### INSTRUCTIONS TO FOLLOW:
Find every line in the records below that holds the word "Write", and copy each one.

· · ·

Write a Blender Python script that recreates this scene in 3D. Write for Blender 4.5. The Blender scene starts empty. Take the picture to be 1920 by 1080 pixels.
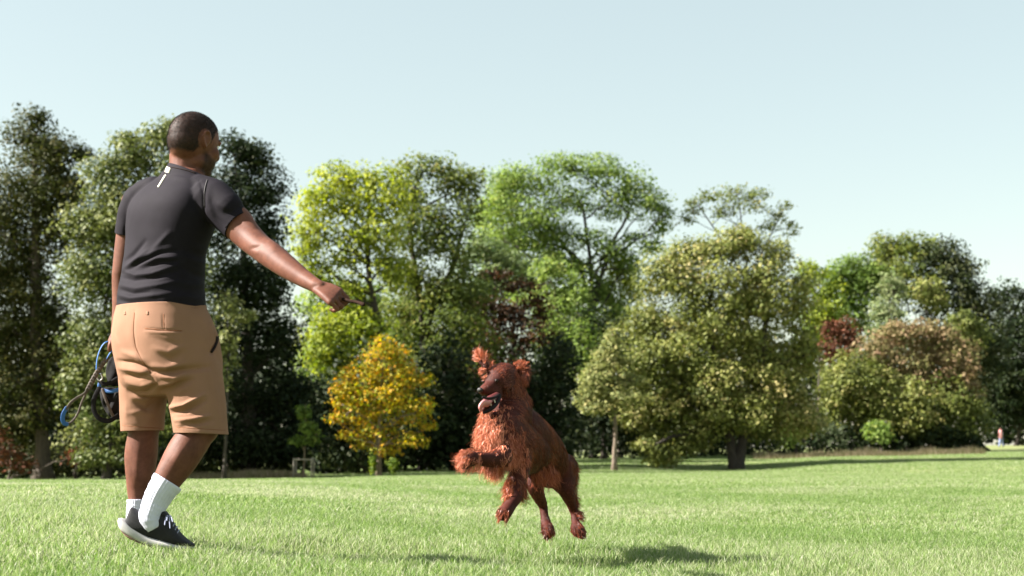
import bpy, bmesh, math, random
import numpy as np
from mathutils import Vector, Matrix
from mathutils.bvhtree import BVHTree

# ------------------------------------------------------------------ camera
SC = bpy.context.scene
COL = SC.collection
F = 1920 * 50.0 / 36.0          # focal length in photo pixels
CAM_H = 0.38
HORIZON = 850.0
PITCH = math.atan((HORIZON - 540) / F)
cam_data = bpy.data.cameras.new('camera')
cam_data.lens = 50
cam_data.sensor_width = 36
cam_data.clip_start = 0.05
cam_data.clip_end = 3000
cam_data.dof.use_dof = True
cam_data.dof.focus_distance = 6.2
cam_data.dof.aperture_fstop = 4.0
cam = bpy.data.objects.new('camera', cam_data)
cam.location = (0, 0, CAM_H)
cam.rotation_euler = (math.radians(90) + PITCH, 0, 0)
COL.objects.link(cam)
SC.camera = cam

# ------------------------------------------------------------------ sun and sky
SUN_DIR = Vector((-1.0, -0.10, 0.0)).normalized()
SUN_EL = math.radians(36)
to_sun = Vector((SUN_DIR.x * math.cos(SUN_EL), SUN_DIR.y * math.cos(SUN_EL), math.sin(SUN_EL)))
sun_data = bpy.data.lights.new('sun', 'SUN')
sun_data.energy = 5.0
sun_data.angle = math.radians(0.5)
sun_data.color = (1.0, 0.94, 0.87)
sun = bpy.data.objects.new('sun', sun_data)
sun.rotation_euler = to_sun.to_track_quat('Z', 'Y').to_euler()
sun.location = to_sun * 50
COL.objects.link(sun)

world = bpy.data.worlds.new('World')
SC.world = world
world.use_nodes = True
wn = world.node_tree
wn.nodes.clear()
sky = wn.nodes.new('ShaderNodeTexSky')
sky.sky_type = 'NISHITA'
sky.sun_disc = False
sky.sun_elevation = SUN_EL
sky.sun_rotation = math.atan2(to_sun.x, to_sun.y)
sky.air_density = 1.0
sky.dust_density = 1.0
sky.ozone_density = 1.0
bg = wn.nodes.new('ShaderNodeBackground')
bg.inputs['Strength'].default_value = 0.062
wo = wn.nodes.new('ShaderNodeOutputWorld')
grade = wn.nodes.new('ShaderNodeMix')
grade.data_type = 'RGBA'
grade.blend_type = 'MULTIPLY'
grade.inputs['Factor'].default_value = 1.0
grade.inputs['B'].default_value = (1.10, 0.93, 0.69, 1)
wn.links.new(sky.outputs[0], grade.inputs['A'])
veil = wn.nodes.new('ShaderNodeMix')          # thin even high haze over the whole sky
veil.data_type = 'RGBA'
veil.inputs['Factor'].default_value = 0.5
veil.inputs['B'].default_value = (2.4, 2.82, 2.78, 1)
wn.links.new(grade.outputs['Result'], veil.inputs['A'])
wn.links.new(veil.outputs['Result'], bg.inputs[0])
wn.links.new(bg.outputs[0], wo.inputs[0])

SC.view_settings.view_transform = 'Standard'
SC.view_settings.look = 'None'
SC.view_settings.gamma = 1
SC.view_settings.use_curve_mapping = False
SC.view_settings.exposure = 2.3
SC.cycles.max_bounces = 8
SC.cycles.transparent_max_bounces = 8
SC.cycles.use_denoising = True

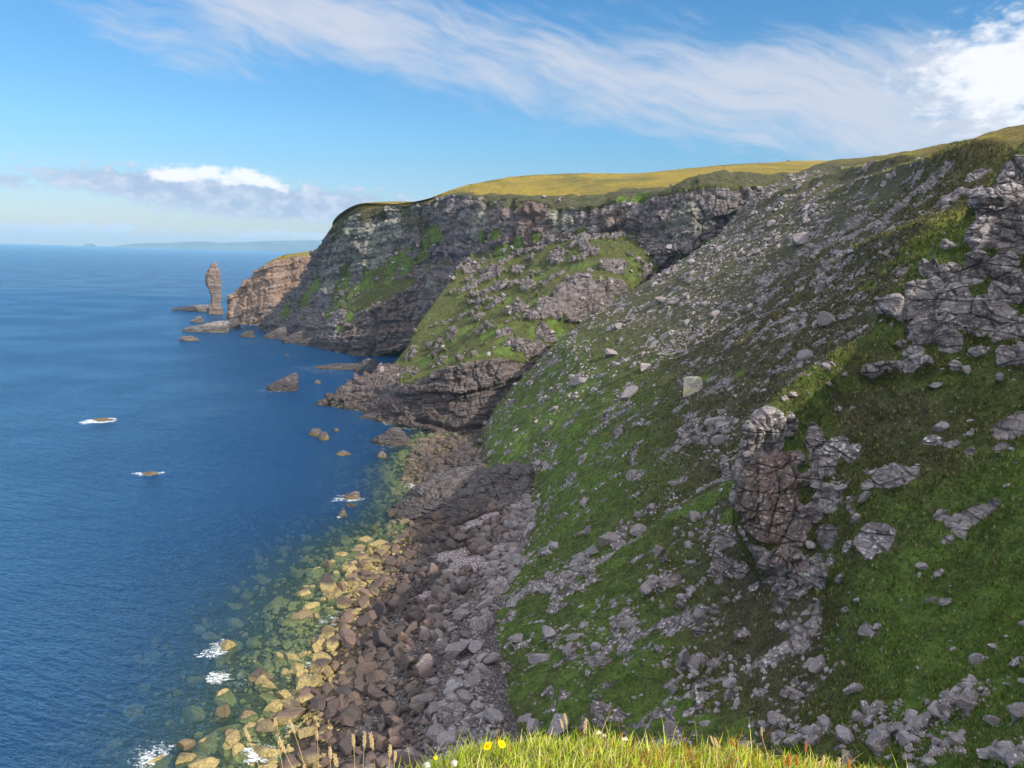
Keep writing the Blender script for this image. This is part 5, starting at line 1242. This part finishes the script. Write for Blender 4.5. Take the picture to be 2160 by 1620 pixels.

· · ·

### ANSWER TO THIS TASK:
Write a Blender Python script that recreates this scene in 3D. Write for Blender 4.5. The Blender scene starts empty. Take the picture to be 1920 by 1080 pixels.
Keep writing the Blender script for this image. This is part 5, starting at line 1242. This part finishes the script. Write for Blender 4.5. Take the picture to be 2160 by 1620 pixels.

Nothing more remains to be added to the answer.